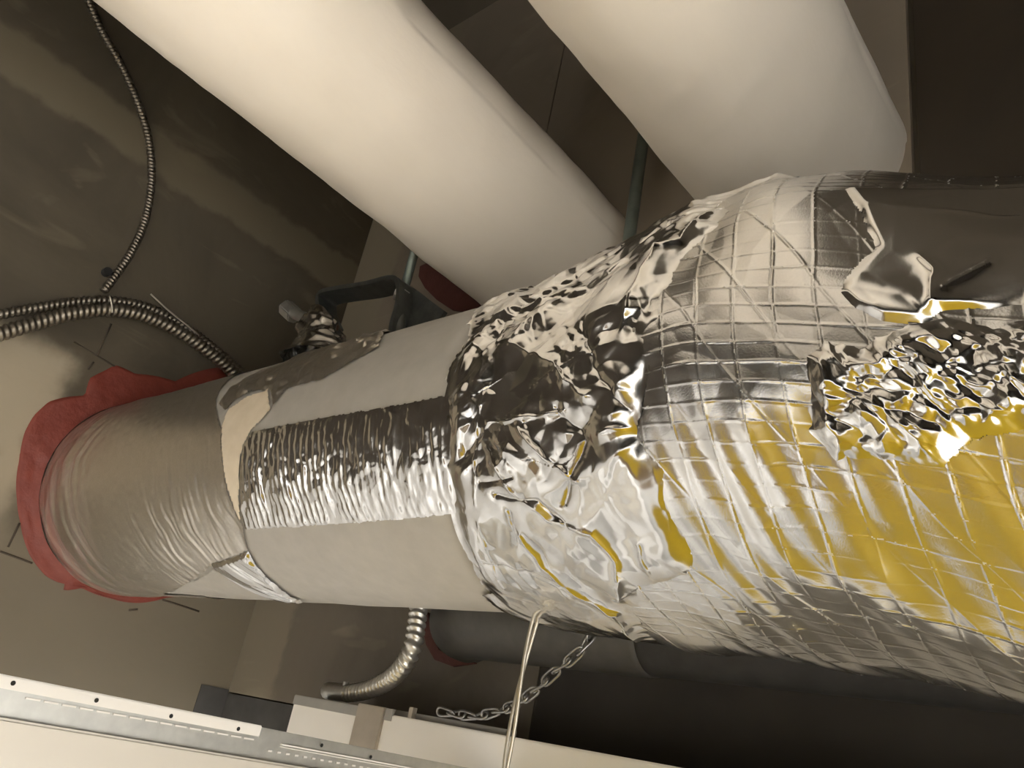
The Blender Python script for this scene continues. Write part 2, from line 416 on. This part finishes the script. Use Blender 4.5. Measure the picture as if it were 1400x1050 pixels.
# foil wrap with its scrim
tc = np.concatenate([np.linspace(-math.pi, -1.45, 60, endpoint=False), np.linspace(-1.45, 1.05, 540, endpoint=False), np.linspace(1.05, math.pi, 80, endpoint=False)])
xc = np.concatenate([np.linspace(-.43, -.30, 60, endpoint=False), np.linspace(-.30, .06, 480, endpoint=False), np.linspace(.06, .62, 90)])
Xg, Tg = np.meshgrid(xc, tc, indexing='ij'); v = Tg * RV
fine = sstep(Xg, -.31, -.29) * sstep(-Xg, -.05, -.02)
hw = macro(Xg, Tg) + fine * scrim(Xg, Tg)
hw = hw + crumple(Xg, v, .034, .028, 150, 1)
hw = hw - .004 * sstep(-Xg, .38, .42)
wrapo = link('foil_wrap', grid_mesh('foil_wrap', wrap_point(Xg, Tg, hw), True, flip=True), M['foil_scrim'], main)
wrapo.data.materials.append(M['thread'])
thr = (fine * scrim(Xg, Tg) > .00020); thr = np.concatenate([thr, thr[:, :1]], 1)
wrapo.data.polygons.foreach_set('material_index', (thr[:-1, :-1] & thr[1:, 1:]).astype(np.int32).ravel())
# crushed collar where the wrap narrows on to the white jacket
cl = [(605, 540), (612, 490), (640, 446), (652, 425)]
left_top = [on_pipe(p) for p in cl]
col_poly = [(-.452, -2.2), (-.447, -1.3), on_wrap((668, 815)), on_wrap((640, 770)), on_wrap((615, 705)), on_wrap((606, 640)), on_wrap((605, 540)), on_wrap((612, 492)), on_wrap((634, 455)), (-.475, 1.0), (-.46, 1.6), (-.2, 1.6), (-.17, .9),
            on_wrap((1010, 262)), on_wrap((985, 300)), on_wrap((930, 350)), on_wrap((905, 420)), on_wrap((880, 500)), on_wrap((870, 590)), on_wrap((905, 640)), on_wrap((930, 700)), on_wrap((948, 760)), on_wrap((945, 795)), on_wrap((880, 815)), on_wrap((870, 850)), (-.30, -1.4), (-.30, -2.2)]
def fold(x, t, px, amp, width, on=on_wrap):
    """a sharp crest along a polyline given by photograph pixels on the body"""
    P = [np.array(on(p)) * (1, RV) for p in px]; v = t * RV; d = np.full(x.shape, 1e9)
    w_ = .0015 * vnoise(x / .009, v / .009, 77); xx = x + w_; vv = v + w_ * .7
    for a, b in zip(P[:-1], P[1:]):
        e = b - a; L = max(e @ e, 1e-12); k = np.clip(((xx - a[0]) * e[0] + (vv - a[1]) * e[1]) / L, 0, 1)
        d = np.minimum(d, np.hypot(xx - a[0] - k * e[0], vv - a[1] - k * e[1]))
    return amp * np.exp(-(d / (width * .62)) ** .9)
FOLDS = [(((665, 611), (702, 671), (749, 709), (809, 732), (842, 769), (847, 820)), .0030, .006),
         (((697, 699), (707, 746)), -.0022, .005), (((707, 587), (744, 625), (791, 657)), .0032, .005),
         (((679, 676), (735, 685), (772, 718)), -.0030, .005), (((711, 732), (744, 779), (777, 807), (842, 844), (870, 876)), .0036, .006),
         (((665, 769), (716, 783), (772, 807)), -.0016, .003), (((875, 583), (893, 653), (935, 765)), .0009, .004),
         (((847, 820), (889, 802), (940, 782)), .0022, .004), (((870, 746), (889, 797)), .0020, .005), (((760, 560), (800, 600), (770, 690)), -.0030, .008),
         (((665, 578), (730, 569), (772, 562)), .0022, .003), (((823, 590), (880, 587)), .0022, .004), (((725, 527), (795, 485)), .0007, .0012),
         (((658, 531), (646, 625), (651, 690)), .0008, .0013), (((700, 470), (760, 500), (800, 545)), .0024, .006), (((800, 440), (820, 520), (860, 560)), -.0026, .007),
         (((655, 660), (690, 655), (705, 650)), -.0020, .003), (((640, 720), (665, 790)), .0009, .003), (((655, 715), (690, 800)), .0010, .003), (((900, 345), (870, 400), (850, 450)), .0026, .006),
         (((980, 280), (930, 330), (900, 345)), .0030, .005), (((990, 295), (940, 360), (890, 420)), -.0024, .005)]
def f_collar(x, t):
    v = t * RV
    low = sstep(-t, .40, .62); mid = 1 - low
    left = sstep(-x, .40, .43)
    h = (crumple(x, v, .060, .085, 200, 2, .62, .5) + crumple(x, v, .034, .055, 210, 1, .5, -.9)) * (mid + low * .45) * (1 - .6 * left)
    pz = sstep(vnoise(x / .05, v / .05, 290), -.1, .5)
    h = h + crumple(x, v, .019, .12, 230, 2, .5, -.5) * mid * pz * .8 + crumple(x, v, .009, .10, 235, 1, .5, .9) * mid * sstep(vnoise(x / .03, v / .03, 291), 0, .4) + crumple(x, v, .026, .03, 240, 2, .5, 2.2) * low
    up = sstep(t, .18, .45)
    h = h + up * crumple(x, v, .016, .20, 260, 2, .36, .15) * .8
    fine = vnoise((x + .5 * v) / .0035, v / .02, 272); h = h + low * left * .0003 * fine
    for px, a, w_ in FOLDS: h = h + fold(x, t, px, a, w_)
    return np.clip(h, -.005, .014)
patch('foil_collar', main, M['foil'], col_poly, .0036, f_collar, .0009, edge=.002, taper=.022)
# smooth dark tape over the top right, and the crushed tape in the middle of the wrap
top_poly = [on_wrap(p) for p in ((1140, 396), (1190, 332), (1172, 285))] + [(-.13, .55), (.06, .62), (.06, -.08)] + [on_wrap(p) for p in ((1395, 432), (1330, 424), (1290, 425), (1262, 445), (1205, 440), (1165, 420))]
def f_top(x, t):
    v = t * RV
    q = sstep(-t, -.10, .06)
    return .0007 * vnoise(x / .03, v / .03, 300) + q * crumple(x, v, .034, .10, 310, 2, .7, .3) + (1 - q) * crumple(x, v, .06, .02, 330, 1) + fold(x, t, ((1190, 282), (1240, 288), (1300, 291), (1398, 298)), .0007, .0014) + fold(x, t, ((1262, 352), (1278, 372), (1280, 410)), .002, .004) + fold(x, t, ((1294, 392), (1355, 362)), .0018, .003)
patch('foil_tape', main, M['foil'], top_poly, .0022, f_top, .0010, edge=.0012, seed=120)
mid_poly = [on_wrap(p) for p in ((1090, 480), (1130, 462), (1180, 470), (1215, 445), (1290, 428), (1395, 434))] + [(.05, -.09), (.05, -.42)] + [on_wrap(p) for p in ((1395, 590), (1330, 600), (1292, 643), (1210, 638), (1140, 636), (1098, 590), (1100, 540))]
def f_mid(x, t):
    v = t * RV
    return crumple(x, v, .034, .09, 400, 2, .8, -.25) + crumple(x, v, .0095, .17, 420, 2, .5, -.75) + crumple(x, v, .0075, .14, 440, 1, .6, .5)
patch('crushed_foil_tape', main, M['foil'], mid_poly, .0050, f_mid, .0007, edge=.0016, seed=130, taper=.012)
# the long strip of ribbed foil tape along the white jacket
st_poly = [on_pipe(p) for p in ((345, 590), (430, 573), (520, 558), (608, 541), (640, 538), (650, 700), (560, 709), (440, 718), (336, 724), (328, 668), (333, 610))]
def f_strip(x, t):
    v = t * RV; s = x + .10 * v
    lo = sstep(-t, -.05, .30); rt = sstep(-x, .46, .60)
    rib = np.abs(np.mod(s / .0088 + .25 * vnoise(x / .02, v / .02, 500), 1.0) - .5) * 2
    h = .0011 * (rib ** 1.5) * (.12 + .88 * lo) * (.3 + .7 * rt) * (.7 + .6 * vnoise(x / .01, v / .03, 501))
    return h + crumple(x, v, .020, .07, 510, 2) * .6 + .00025 * vnoise(x / .003, v / .012, 512) + .0006
patch('foil_tape_strip', main, M['foil'], st_poly, .0012, f_strip, .0008, surf=pipe_point, edge=.0008, seed=140, macro_on=False)
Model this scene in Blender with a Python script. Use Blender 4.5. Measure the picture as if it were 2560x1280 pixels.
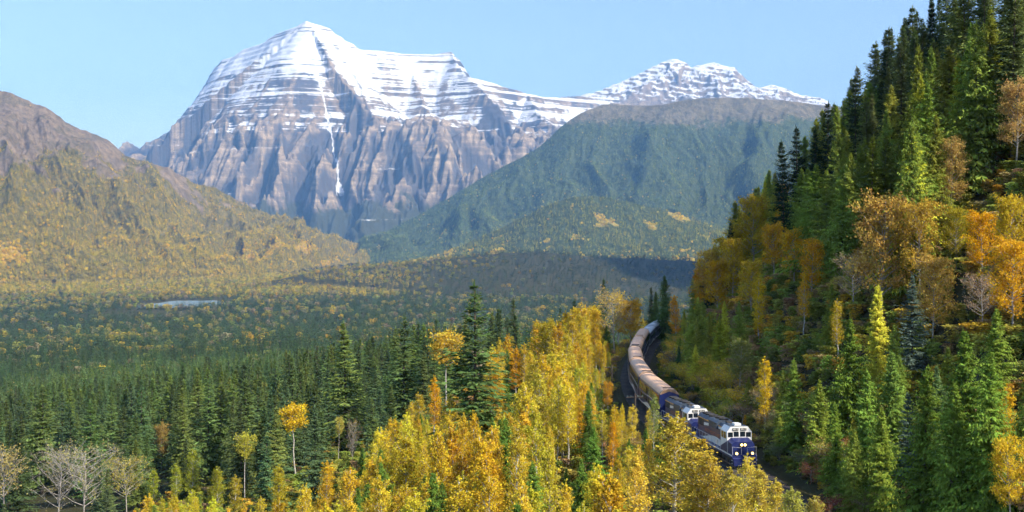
# A passenger train on a forested hillside above a mountain valley in autumn.
import bpy, math, random
import numpy as np
from mathutils import Vector, Matrix

for _o in list(bpy.data.objects):
    bpy.data.objects.remove(_o)
SC = bpy.context.scene
COL = SC.collection
R = math.radians
rng = np.random.default_rng(7)
random.seed(7)

# ------------------------------------------------------------------ camera, world, sun, exposure
F = 2700.0                      # focal length in photograph pixels (2560 wide)
HY = 600.0                      # photograph row of the horizon
cam_d = bpy.data.cameras.new("camera")
cam = bpy.data.objects.new("camera", cam_d)
COL.objects.link(cam)
cam.location = (0, 0, 0)
cam.rotation_euler = (R(90), 0, 0)
cam_d.sensor_width = 36.0
cam_d.lens = 36.0 * F / 2560.0
cam_d.shift_y = -(640.0 - HY) / 2560.0
cam_d.clip_start = 1.0
cam_d.clip_end = 60000.0
SC.camera = cam

SUN_EL, SUN_AZ = 42.0, 126.0    # azimuth clockwise from +Y (the viewing direction)
world = bpy.data.worlds.new("World")
SC.world = world
world.use_nodes = True
wn = world.node_tree.nodes
wl = world.node_tree.links
bg = wn["Background"]
sky = wn.new("ShaderNodeTexSky")
sky.sky_type = 'NISHITA'
sky.sun_disc = False
sky.sun_elevation = R(SUN_EL)
sky.sun_rotation = R(SUN_AZ)
sky.altitude = 900
sky.air_density = 1.0
sky.dust_density = 3.5
sky.ozone_density = 1.5
wl.new(sky.outputs[0], bg.inputs[0])
bg.inputs[1].default_value = 0.145

sun_d = bpy.data.lights.new("sun", 'SUN')
sun_d.energy = 4.5
sun_d.angle = R(0.5)
sun_d.color = (1.0, 0.88, 0.70)
sun = bpy.data.objects.new("sun", sun_d)
COL.objects.link(sun)
SDIR = Vector((math.sin(R(SUN_AZ)) * math.cos(R(SUN_EL)), math.cos(R(SUN_AZ)) * math.cos(R(SUN_EL)), math.sin(R(SUN_EL))))
sun.rotation_euler = SDIR.to_track_quat('Z', 'Y').to_euler()
sun.location = (2000, -1000, 1500)

SC.view_settings.view_transform = 'Standard'
SC.view_settings.look = 'None'
SC.view_settings.gamma = 1.0
SC.view_settings.use_curve_mapping = False
SC.view_settings.exposure = 0.95

SC.render.engine = 'CYCLES'
cy = SC.cycles
cy.max_bounces = 4
cy.diffuse_bounces = 2
cy.glossy_bounces = 2
cy.transmission_bounces = 3
cy.transparent_max_bounces = 4
cy.volume_bounces = 0
cy.use_adaptive_sampling = True
cy.adaptive_threshold = 0.035
cy.use_denoising = True
try:
    cy.denoiser = 'OPENIMAGEDENOISE'
    cy.denoising_input_passes = 'RGB_ALBEDO_NORMAL'
except Exception:
    pass
cy.caustics_reflective = False
cy.caustics_refractive = False

# ------------------------------------------------------------------ helpers
def P(px, py, d):
    """A photograph pixel at depth d metres -> world point."""
    return np.array([(px - 1280.0) / F * d, d, (HY - py) / F * d])

def proj(x, y, z):
    return 1280.0 + F * x / y, HY - F * z / y

def _hash(ix, iy, seed):
    with np.errstate(over='ignore'):
        h = (ix.astype(np.int64) * 374761393 + iy.astype(np.int64) * 668265263 + seed * 974634777) & 0xFFFFFFFF
        h = ((h ^ (h >> 13)) * 1274126177) & 0xFFFFFFFF
        h = ((h ^ (h >> 16)) * 2246822519) & 0xFFFFFFFF
        h = h ^ (h >> 15)
    return (h & 0xFFFFFF) / float(0x1000000)

def noise(x, y, seed=0):
    """gradient noise, about -1..1"""
    x = np.asarray(x, float); y = np.asarray(y, float)
    ix = np.floor(x); iy = np.floor(y)
    fx = x - ix; fy = y - iy
    u = fx * fx * fx * (fx * (fx * 6 - 15) + 10)
    v = fy * fy * fy * (fy * (fy * 6 - 15) + 10)
    def g(ox, oy):
        a = _hash(ix + ox, iy + oy, seed) * 2 * np.pi
        return np.cos(a) * (fx - ox) + np.sin(a) * (fy - oy)
    a = g(0, 0) * (1 - u) + g(1, 0) * u
    b = g(0, 1) * (1 - u) + g(1, 1) * u
    return (a * (1 - v) + b * v) * 1.5

def fbm(x, y, octv=5, seed=0, gain=0.5, lac=2.03):
    s = 0.0; a = 1.0; t = 0.0
    for i in range(octv):
        s = s + a * noise(x, y, seed + i * 17); t += a
        x = x * lac + 3.7; y = y * lac - 1.9; a *= gain
    return s / t

def ridged(x, y, octv=5, seed=0, gain=0.5, lac=2.07):
    s = 0.0; a = 1.0; t = 0.0
    for i in range(octv):
        s = s + a * (1.0 - np.abs(noise(x, y, seed + i * 31)) * 1.6); t += a
        x = x * lac + 5.1; y = y * lac + 2.3; a *= gain
    return s / t

def sstep(a, b, x):
    t = np.clip((x - a) / (b - a), 0, 1)
    return t * t * (3 - 2 * t)

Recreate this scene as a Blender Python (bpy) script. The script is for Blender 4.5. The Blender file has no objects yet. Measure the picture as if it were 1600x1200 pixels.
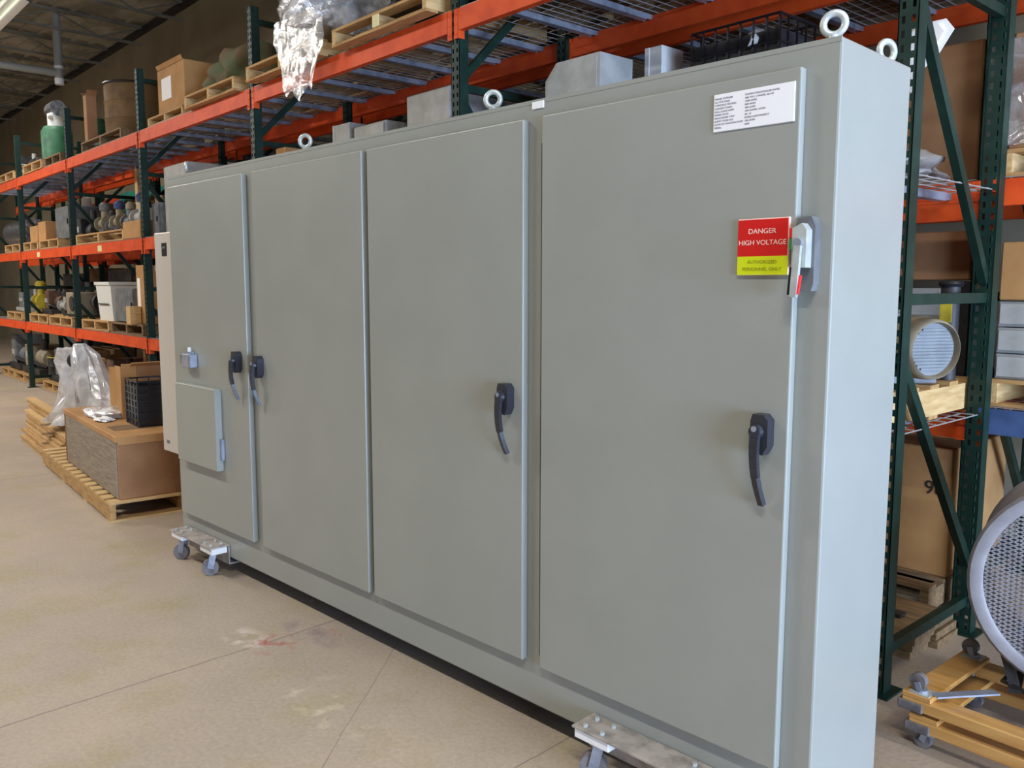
import bpy, bmesh, math, random
from mathutils import Vector, Matrix
random.seed(7)
C = bpy.context.scene.collection
PI = math.pi

# ------------------------------------------------------------------ materials
def lin(c):
    return tuple(((v/255)/12.92 if v/255 <= .04045 else ((v/255+.055)/1.055)**2.4) for v in c) + (1,)

def mat(name, rgb, rough=.5, metal=0., rgb2=None, scale=6., lo=.4, hi=.62, bump=0., bscale=60., coat=0., detail=5., stretch=None, emit=0., spec=None):
    m = bpy.data.materials.new(name); m.use_nodes = True
    nt = m.node_tree; N = nt.nodes; L = nt.links
    b = N['Principled BSDF']
    b.inputs['Roughness'].default_value = rough; b.inputs['Metallic'].default_value = metal
    b.inputs['Base Color'].default_value = lin(rgb)
    if spec is not None: b.inputs['Specular IOR Level'].default_value = spec
    if coat: b.inputs['Coat Weight'].default_value = coat; b.inputs['Coat Roughness'].default_value = .2
    if emit:
        b.inputs['Emission Color'].default_value = lin(rgb); b.inputs['Emission Strength'].default_value = emit
    tc = N.new('ShaderNodeTexCoord')
    src = tc.outputs['Object']
    if stretch:
        mp = N.new('ShaderNodeMapping'); mp.inputs['Scale'].default_value = stretch
        L.new(src, mp.inputs['Vector']); src = mp.outputs['Vector']
    if rgb2:
        n = N.new('ShaderNodeTexNoise'); n.inputs['Scale'].default_value = scale; n.inputs['Detail'].default_value = detail
        r = N.new('ShaderNodeValToRGB')
        r.color_ramp.elements[0].position = lo; r.color_ramp.elements[0].color = lin(rgb)
        r.color_ramp.elements[1].position = hi; r.color_ramp.elements[1].color = lin(rgb2)
        L.new(src, n.inputs['Vector']); L.new(n.outputs['Fac'], r.inputs['Fac']); L.new(r.outputs['Color'], b.inputs['Base Color'])
    if bump:
        n2 = N.new('ShaderNodeTexNoise'); n2.inputs['Scale'].default_value = bscale; n2.inputs['Detail'].default_value = 3
        bp = N.new('ShaderNodeBump'); bp.inputs['Strength'].default_value = bump; bp.inputs['Distance'].default_value = .01
        L.new(src, n2.inputs['Vector']); L.new(n2.outputs['Fac'], bp.inputs['Height']); L.new(bp.outputs['Normal'], b.inputs['Normal'])
    return m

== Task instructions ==
Of the lines above, quote exactly those from the one with "Recreate this scene" through the one with "return tuple(((v/255)/12.92 if", ends included; pictures stay out.

== The solution ==
Recreate this scene as a Blender Python (bpy) script. The script is for Blender 4.5. The Blender file has no objects yet. Measure the picture as if it were 1600x1200 pixels.
import bpy, bmesh, math, random
from mathutils import Vector, Matrix
random.seed(7)
C = bpy.context.scene.collection
PI = math.pi

# ------------------------------------------------------------------ materials
def lin(c):
    return tuple(((v/255)/12.92 if v/255 <= .04045 else ((v/255+.055)/1.055)**2.4) for v in c) + (1,)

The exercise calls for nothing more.